Der Chefdramaturg des Burgtheaters hat zu mir gesagt: Du bist jetzt im Moment richtig. Es ist deine Zeit. Jetzt können sich auch große Bühnen leisten, Nicht-Muttersprachler zu engagieren.“ Fix. „Muttersprachlerin bin ich nicht, das werde ich nie sein“, betont die 30-Jährige. Aber: „Meine Sprechdozentin hat immer gesagt: Die Bühnensprache ist auch eine Fremdsprache.“

"Eines Tages wirst du von mir lesen"

In Graz wurde Otieno zunächst für einen Stückvertrag geholt, erst wurden zwei daraus, Tage später vier.

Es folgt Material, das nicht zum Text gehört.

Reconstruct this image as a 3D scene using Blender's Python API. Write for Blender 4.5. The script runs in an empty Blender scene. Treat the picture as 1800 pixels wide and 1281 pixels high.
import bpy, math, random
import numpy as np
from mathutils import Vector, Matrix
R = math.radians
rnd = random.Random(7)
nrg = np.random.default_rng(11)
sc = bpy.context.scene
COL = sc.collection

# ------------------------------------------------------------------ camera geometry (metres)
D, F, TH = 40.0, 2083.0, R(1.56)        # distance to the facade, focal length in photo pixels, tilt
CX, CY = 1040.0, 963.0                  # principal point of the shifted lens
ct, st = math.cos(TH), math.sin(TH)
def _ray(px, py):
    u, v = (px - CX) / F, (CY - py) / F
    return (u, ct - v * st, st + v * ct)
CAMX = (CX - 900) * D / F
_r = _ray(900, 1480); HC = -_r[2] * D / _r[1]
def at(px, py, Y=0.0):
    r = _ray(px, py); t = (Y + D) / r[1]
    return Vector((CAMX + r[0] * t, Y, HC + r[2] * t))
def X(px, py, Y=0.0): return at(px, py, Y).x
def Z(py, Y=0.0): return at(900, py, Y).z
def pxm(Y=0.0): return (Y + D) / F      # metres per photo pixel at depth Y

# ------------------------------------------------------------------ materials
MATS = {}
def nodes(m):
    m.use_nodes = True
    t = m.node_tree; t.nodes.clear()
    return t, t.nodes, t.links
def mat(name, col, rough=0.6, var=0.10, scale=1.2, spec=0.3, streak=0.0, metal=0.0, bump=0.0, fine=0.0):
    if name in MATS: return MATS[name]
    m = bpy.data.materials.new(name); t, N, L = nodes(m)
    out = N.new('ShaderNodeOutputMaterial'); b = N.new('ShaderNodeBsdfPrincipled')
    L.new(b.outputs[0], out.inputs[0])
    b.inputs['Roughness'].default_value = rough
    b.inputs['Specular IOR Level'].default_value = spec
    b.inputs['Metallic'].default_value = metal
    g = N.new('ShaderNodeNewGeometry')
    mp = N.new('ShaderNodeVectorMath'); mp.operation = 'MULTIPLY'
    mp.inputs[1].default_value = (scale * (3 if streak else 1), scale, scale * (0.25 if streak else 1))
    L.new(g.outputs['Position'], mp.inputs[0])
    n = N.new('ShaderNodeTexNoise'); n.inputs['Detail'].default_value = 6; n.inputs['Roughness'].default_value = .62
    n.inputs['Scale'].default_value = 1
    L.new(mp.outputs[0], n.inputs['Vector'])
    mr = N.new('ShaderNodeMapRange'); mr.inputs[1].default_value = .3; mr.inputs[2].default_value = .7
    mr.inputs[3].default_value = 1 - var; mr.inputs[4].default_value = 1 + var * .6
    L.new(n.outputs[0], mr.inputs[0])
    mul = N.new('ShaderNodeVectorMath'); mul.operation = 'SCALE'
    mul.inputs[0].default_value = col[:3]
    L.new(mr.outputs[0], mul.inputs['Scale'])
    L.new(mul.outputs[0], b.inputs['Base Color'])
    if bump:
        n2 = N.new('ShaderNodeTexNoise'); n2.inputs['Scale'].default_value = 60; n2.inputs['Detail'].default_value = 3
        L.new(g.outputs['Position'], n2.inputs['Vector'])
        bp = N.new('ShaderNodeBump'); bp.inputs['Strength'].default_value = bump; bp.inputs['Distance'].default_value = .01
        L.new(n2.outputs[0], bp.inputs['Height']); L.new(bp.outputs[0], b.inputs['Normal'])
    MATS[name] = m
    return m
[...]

Dann kam die Anfrage von Intendantin Iris Laufenberg, sie wolle mit ihr mittagessen gehen. Noch bevor sie bestellt hatten, war der Deal besiegelt, Otieno fix engagiert. „Es ist ein gutes Gefühl, in die Geschichte des Schauspielhauses einzugehen.“
In den Tagen, bevor sie heute Abend Premiere als Ensemblemitglied feiert, erinnert sie sich wieder an eine Graz-Geschichte als Megaphon-Verkäuferin: „Manchmal haben mich Leute verspottet, einer hat mich sogar angespuckt. Dann habe ich mir gedacht: Eines Tages wirst du von mir lesen. Du wirst eine Zeitung aufmachen und mich sehen. Und dafür zahlen, mich zu sehen.“ Heute und eine ganze Saison lang.